Up to and including the line that contains "COL = S.collection", repeat each line of the data exactly, starting from the first.

## BEGIN RECORDS FOR THIS EXERCISE

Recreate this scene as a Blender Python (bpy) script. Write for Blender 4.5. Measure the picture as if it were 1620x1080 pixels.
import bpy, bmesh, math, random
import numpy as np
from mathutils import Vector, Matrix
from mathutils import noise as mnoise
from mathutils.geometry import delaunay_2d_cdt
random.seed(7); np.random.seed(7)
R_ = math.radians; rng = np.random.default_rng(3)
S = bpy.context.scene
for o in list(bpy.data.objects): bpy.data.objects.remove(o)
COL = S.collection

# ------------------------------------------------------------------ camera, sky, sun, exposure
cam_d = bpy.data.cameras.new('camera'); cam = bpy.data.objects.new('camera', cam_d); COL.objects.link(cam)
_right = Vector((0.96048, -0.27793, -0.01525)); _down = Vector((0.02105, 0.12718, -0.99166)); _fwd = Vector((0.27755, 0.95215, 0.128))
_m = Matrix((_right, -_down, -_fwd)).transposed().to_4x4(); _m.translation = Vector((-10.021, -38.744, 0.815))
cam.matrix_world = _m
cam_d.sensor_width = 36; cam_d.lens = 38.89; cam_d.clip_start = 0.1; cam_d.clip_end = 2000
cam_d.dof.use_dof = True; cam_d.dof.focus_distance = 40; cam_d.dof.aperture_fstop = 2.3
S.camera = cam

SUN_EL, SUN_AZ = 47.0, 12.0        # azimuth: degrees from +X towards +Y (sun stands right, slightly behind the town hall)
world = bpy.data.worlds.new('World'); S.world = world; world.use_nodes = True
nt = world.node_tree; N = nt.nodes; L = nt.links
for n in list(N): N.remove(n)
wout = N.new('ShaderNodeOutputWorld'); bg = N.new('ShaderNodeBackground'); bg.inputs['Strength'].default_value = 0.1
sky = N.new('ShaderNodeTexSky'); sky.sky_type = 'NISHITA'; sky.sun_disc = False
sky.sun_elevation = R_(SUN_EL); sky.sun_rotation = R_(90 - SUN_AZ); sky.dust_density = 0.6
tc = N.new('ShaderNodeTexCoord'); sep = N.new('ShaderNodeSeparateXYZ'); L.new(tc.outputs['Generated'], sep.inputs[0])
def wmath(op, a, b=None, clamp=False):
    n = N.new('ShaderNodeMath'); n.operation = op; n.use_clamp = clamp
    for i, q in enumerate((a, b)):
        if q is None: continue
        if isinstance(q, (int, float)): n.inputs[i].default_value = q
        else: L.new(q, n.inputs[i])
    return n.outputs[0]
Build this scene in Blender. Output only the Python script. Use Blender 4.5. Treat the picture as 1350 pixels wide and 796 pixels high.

## END RECORDS FOR THIS EXERCISE

◆ ANSWER TO THIS EXERCISE:
Recreate this scene as a Blender Python (bpy) script. Write for Blender 4.5. Measure the picture as if it were 1620x1080 pixels.
import bpy, bmesh, math, random
import numpy as np
from mathutils import Vector, Matrix
from mathutils import noise as mnoise
from mathutils.geometry import delaunay_2d_cdt
random.seed(7); np.random.seed(7)
R_ = math.radians; rng = np.random.default_rng(3)
S = bpy.context.scene
for o in list(bpy.data.objects): bpy.data.objects.remove(o)
COL = S.collection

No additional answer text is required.